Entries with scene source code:
/---

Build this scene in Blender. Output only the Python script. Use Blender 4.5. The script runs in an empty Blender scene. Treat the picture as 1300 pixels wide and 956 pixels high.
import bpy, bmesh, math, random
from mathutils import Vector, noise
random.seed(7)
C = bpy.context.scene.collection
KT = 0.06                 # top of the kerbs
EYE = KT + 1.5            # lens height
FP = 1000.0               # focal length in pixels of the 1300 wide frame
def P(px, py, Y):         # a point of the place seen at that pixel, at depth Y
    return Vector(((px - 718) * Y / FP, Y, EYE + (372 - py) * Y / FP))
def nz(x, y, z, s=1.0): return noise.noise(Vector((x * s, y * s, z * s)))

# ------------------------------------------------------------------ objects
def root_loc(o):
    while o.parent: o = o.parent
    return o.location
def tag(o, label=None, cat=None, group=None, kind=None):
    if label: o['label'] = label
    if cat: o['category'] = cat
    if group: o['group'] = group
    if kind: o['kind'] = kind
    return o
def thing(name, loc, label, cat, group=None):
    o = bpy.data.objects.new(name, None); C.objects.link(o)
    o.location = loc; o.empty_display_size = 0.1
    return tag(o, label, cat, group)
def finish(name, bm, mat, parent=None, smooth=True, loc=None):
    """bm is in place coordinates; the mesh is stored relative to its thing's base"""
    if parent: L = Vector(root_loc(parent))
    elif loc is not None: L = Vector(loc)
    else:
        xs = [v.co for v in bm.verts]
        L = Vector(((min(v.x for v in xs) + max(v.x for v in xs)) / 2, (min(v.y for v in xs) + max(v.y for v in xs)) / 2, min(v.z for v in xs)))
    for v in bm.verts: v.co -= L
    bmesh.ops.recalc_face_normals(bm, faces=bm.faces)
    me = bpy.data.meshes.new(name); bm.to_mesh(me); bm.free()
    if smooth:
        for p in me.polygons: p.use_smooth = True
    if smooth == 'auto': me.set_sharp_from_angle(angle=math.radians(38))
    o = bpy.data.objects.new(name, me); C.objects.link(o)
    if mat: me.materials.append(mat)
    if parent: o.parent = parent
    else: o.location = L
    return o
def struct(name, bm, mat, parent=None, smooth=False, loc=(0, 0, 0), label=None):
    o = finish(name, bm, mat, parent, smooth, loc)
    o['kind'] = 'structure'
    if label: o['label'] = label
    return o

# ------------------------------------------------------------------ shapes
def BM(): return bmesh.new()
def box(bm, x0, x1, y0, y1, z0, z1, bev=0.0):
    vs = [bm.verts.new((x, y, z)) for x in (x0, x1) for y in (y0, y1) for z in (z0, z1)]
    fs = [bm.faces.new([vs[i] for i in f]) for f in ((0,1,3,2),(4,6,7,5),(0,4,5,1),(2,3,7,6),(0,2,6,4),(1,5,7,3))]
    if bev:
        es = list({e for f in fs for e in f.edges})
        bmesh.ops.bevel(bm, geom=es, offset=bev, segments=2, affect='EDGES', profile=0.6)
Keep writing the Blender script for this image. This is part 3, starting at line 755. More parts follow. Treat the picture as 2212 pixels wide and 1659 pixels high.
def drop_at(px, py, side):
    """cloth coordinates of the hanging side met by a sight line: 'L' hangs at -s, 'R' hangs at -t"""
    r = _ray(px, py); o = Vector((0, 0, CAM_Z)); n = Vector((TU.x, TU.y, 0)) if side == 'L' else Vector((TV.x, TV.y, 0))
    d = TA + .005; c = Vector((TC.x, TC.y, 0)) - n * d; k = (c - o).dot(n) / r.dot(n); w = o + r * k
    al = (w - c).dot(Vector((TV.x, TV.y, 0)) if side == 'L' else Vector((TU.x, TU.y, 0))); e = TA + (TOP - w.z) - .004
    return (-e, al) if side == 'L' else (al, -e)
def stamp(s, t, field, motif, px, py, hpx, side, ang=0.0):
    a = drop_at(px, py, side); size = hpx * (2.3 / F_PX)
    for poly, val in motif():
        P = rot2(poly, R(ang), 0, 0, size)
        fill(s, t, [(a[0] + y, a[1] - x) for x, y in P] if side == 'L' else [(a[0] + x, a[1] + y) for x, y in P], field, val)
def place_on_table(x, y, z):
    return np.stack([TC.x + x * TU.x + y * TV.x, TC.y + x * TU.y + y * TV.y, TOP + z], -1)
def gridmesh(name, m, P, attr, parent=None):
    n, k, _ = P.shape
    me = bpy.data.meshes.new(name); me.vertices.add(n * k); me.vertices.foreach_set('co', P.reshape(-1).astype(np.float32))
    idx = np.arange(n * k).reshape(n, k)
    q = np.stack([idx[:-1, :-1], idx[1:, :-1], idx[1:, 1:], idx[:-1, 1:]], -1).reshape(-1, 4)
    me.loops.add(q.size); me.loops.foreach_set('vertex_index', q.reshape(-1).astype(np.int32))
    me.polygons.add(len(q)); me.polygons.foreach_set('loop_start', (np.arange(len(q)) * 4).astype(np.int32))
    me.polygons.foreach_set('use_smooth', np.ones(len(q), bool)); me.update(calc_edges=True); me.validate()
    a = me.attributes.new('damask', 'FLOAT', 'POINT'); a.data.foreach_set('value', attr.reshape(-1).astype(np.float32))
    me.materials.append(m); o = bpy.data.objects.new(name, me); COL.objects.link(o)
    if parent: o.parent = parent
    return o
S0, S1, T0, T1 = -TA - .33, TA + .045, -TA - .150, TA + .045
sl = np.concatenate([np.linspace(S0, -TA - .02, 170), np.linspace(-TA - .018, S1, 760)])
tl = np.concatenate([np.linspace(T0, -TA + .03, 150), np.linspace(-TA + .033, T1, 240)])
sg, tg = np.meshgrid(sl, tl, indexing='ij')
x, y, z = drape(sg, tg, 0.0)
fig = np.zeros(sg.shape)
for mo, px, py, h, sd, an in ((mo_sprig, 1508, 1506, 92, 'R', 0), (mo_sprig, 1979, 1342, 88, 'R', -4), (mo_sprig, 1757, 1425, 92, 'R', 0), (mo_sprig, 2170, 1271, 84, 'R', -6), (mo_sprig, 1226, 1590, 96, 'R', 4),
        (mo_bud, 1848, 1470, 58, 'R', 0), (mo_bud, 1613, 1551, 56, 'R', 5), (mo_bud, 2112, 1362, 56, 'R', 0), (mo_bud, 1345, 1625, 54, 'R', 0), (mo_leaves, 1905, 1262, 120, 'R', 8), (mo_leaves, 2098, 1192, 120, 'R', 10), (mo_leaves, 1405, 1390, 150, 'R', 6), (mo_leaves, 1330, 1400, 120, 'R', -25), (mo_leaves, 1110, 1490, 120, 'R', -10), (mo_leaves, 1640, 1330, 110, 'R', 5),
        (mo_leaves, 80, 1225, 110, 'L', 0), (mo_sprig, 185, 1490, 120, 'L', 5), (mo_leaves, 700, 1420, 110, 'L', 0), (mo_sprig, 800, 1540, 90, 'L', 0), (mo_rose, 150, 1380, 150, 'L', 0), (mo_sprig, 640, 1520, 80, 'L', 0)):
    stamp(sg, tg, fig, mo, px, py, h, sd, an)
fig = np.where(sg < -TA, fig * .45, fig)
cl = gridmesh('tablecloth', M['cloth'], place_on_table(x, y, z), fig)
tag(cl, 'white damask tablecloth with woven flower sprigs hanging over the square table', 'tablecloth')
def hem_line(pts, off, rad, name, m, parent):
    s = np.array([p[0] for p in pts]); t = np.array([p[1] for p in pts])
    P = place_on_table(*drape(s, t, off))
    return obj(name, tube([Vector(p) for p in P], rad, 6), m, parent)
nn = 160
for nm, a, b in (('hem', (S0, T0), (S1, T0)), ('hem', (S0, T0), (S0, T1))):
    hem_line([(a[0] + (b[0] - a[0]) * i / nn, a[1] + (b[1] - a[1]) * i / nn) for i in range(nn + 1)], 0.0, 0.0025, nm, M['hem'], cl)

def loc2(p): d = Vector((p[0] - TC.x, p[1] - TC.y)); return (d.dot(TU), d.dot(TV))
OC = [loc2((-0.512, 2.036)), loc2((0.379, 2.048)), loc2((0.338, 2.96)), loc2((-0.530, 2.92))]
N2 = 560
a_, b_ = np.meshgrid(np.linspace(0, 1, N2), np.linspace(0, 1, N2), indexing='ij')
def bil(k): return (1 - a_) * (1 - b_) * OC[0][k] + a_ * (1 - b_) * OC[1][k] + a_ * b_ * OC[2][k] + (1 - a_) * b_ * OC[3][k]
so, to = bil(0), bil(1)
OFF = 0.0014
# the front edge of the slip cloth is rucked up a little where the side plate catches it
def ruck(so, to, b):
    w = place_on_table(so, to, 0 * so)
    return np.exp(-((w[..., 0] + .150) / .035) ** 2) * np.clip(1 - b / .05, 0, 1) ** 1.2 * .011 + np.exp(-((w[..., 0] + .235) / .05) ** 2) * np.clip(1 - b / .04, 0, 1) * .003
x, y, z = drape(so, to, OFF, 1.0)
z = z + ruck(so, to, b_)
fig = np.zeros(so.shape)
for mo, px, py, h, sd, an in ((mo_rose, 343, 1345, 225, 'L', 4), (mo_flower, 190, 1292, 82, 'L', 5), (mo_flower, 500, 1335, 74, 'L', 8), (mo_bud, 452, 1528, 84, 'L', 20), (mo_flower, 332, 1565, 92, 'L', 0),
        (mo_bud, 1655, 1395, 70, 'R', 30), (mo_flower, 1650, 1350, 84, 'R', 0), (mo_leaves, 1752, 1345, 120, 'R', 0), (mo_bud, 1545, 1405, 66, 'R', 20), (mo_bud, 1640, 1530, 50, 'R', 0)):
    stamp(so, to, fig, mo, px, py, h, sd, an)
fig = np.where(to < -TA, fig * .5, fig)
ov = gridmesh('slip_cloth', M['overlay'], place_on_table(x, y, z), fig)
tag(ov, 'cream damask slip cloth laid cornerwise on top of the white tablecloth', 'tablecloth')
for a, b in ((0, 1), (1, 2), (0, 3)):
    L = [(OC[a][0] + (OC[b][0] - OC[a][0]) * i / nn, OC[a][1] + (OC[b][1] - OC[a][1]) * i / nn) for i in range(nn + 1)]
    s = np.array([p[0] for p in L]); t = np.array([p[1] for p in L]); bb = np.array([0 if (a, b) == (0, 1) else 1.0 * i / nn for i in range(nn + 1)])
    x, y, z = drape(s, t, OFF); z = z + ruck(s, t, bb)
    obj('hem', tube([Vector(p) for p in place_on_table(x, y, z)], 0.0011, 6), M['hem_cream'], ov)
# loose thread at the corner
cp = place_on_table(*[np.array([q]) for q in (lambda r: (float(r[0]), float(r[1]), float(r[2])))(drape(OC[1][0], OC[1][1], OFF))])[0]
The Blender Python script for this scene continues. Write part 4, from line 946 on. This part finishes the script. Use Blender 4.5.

\---

§ **GOAL OF THE EXERCISE**
Copy each line of the preceding data that contains the string "part".

§ **OUTPUT FOR THIS EXERCISE**
Keep writing the Blender script for this image. This is part 3, starting at line 755. More parts follow. Treat the picture as 2212 pixels wide and 1659 pixels high.
The Blender Python script for this scene continues. Write part 4, from line 946 on. This part finishes the script. Use Blender 4.5.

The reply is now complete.